_REQUIREMENTS_: Give back the full listing verbatim, apart from its images.

_DATA SECTION_:
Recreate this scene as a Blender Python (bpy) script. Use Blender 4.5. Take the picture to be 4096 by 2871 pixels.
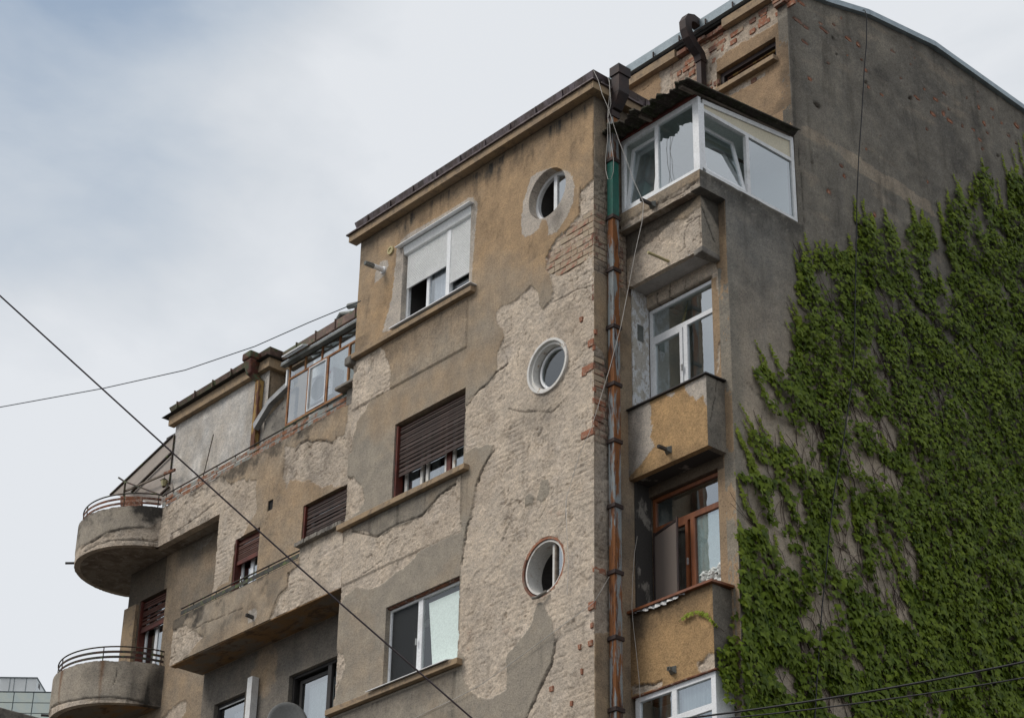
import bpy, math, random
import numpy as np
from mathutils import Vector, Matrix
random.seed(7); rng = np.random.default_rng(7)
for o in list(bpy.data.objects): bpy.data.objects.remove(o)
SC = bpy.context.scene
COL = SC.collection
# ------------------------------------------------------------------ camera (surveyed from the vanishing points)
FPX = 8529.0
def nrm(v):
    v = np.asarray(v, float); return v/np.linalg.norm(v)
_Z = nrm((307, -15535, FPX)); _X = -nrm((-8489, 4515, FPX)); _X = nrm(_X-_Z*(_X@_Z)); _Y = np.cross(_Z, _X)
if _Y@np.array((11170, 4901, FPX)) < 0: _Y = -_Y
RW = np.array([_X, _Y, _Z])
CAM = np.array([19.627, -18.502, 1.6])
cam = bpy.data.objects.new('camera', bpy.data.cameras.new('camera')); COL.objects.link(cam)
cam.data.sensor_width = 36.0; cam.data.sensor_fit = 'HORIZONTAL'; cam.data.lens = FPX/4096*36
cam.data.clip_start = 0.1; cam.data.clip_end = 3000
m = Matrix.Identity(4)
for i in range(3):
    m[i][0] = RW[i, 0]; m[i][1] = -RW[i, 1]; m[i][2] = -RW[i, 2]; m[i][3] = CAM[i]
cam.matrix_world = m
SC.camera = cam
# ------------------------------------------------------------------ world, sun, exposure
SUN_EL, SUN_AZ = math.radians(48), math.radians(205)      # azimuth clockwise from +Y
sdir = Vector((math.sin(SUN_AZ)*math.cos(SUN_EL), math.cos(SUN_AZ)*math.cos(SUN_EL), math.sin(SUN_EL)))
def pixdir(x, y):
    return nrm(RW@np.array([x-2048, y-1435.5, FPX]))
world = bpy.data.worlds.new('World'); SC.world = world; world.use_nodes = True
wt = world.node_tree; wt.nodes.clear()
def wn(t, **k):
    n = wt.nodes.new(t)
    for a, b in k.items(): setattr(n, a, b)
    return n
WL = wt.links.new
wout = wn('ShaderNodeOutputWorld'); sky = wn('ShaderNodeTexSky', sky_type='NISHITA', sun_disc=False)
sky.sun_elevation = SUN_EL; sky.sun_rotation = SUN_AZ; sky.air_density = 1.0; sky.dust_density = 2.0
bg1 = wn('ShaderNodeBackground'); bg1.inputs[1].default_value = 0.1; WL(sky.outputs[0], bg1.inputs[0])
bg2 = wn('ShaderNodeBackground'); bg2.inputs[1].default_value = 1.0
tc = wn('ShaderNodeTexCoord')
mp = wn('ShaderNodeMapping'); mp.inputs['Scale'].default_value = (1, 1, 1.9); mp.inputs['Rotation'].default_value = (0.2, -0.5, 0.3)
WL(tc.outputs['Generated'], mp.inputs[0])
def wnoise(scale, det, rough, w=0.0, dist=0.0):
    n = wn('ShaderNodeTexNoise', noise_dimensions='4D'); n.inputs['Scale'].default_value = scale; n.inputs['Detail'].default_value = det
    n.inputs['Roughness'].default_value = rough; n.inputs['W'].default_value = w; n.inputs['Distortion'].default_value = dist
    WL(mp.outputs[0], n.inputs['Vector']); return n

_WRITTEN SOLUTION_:
Recreate this scene as a Blender Python (bpy) script. Use Blender 4.5. Take the picture to be 4096 by 2871 pixels.
import bpy, math, random
import numpy as np
from mathutils import Vector, Matrix
random.seed(7); rng = np.random.default_rng(7)
for o in list(bpy.data.objects): bpy.data.objects.remove(o)
SC = bpy.context.scene
COL = SC.collection
# ------------------------------------------------------------------ camera (surveyed from the vanishing points)
FPX = 8529.0
def nrm(v):
    v = np.asarray(v, float); return v/np.linalg.norm(v)
_Z = nrm((307, -15535, FPX)); _X = -nrm((-8489, 4515, FPX)); _X = nrm(_X-_Z*(_X@_Z)); _Y = np.cross(_Z, _X)
if _Y@np.array((11170, 4901, FPX)) < 0: _Y = -_Y
RW = np.array([_X, _Y, _Z])
CAM = np.array([19.627, -18.502, 1.6])
cam = bpy.data.objects.new('camera', bpy.data.cameras.new('camera')); COL.objects.link(cam)
cam.data.sensor_width = 36.0; cam.data.sensor_fit = 'HORIZONTAL'; cam.data.lens = FPX/4096*36
cam.data.clip_start = 0.1; cam.data.clip_end = 3000
m = Matrix.Identity(4)
for i in range(3):
    m[i][0] = RW[i, 0]; m[i][1] = -RW[i, 1]; m[i][2] = -RW[i, 2]; m[i][3] = CAM[i]
cam.matrix_world = m
SC.camera = cam
# ------------------------------------------------------------------ world, sun, exposure
SUN_EL, SUN_AZ = math.radians(48), math.radians(205)      # azimuth clockwise from +Y
sdir = Vector((math.sin(SUN_AZ)*math.cos(SUN_EL), math.cos(SUN_AZ)*math.cos(SUN_EL), math.sin(SUN_EL)))
def pixdir(x, y):
    return nrm(RW@np.array([x-2048, y-1435.5, FPX]))
world = bpy.data.worlds.new('World'); SC.world = world; world.use_nodes = True
wt = world.node_tree; wt.nodes.clear()
def wn(t, **k):
    n = wt.nodes.new(t)
    for a, b in k.items(): setattr(n, a, b)
    return n
WL = wt.links.new
wout = wn('ShaderNodeOutputWorld'); sky = wn('ShaderNodeTexSky', sky_type='NISHITA', sun_disc=False)
sky.sun_elevation = SUN_EL; sky.sun_rotation = SUN_AZ; sky.air_density = 1.0; sky.dust_density = 2.0
bg1 = wn('ShaderNodeBackground'); bg1.inputs[1].default_value = 0.1; WL(sky.outputs[0], bg1.inputs[0])
bg2 = wn('ShaderNodeBackground'); bg2.inputs[1].default_value = 1.0
tc = wn('ShaderNodeTexCoord')
mp = wn('ShaderNodeMapping'); mp.inputs['Scale'].default_value = (1, 1, 1.9); mp.inputs['Rotation'].default_value = (0.2, -0.5, 0.3)
WL(tc.outputs['Generated'], mp.inputs[0])
def wnoise(scale, det, rough, w=0.0, dist=0.0):
    n = wn('ShaderNodeTexNoise', noise_dimensions='4D'); n.inputs['Scale'].default_value = scale; n.inputs['Detail'].default_value = det
    n.inputs['Roughness'].default_value = rough; n.inputs['W'].default_value = w; n.inputs['Distortion'].default_value = dist
    WL(mp.outputs[0], n.inputs['Vector']); return n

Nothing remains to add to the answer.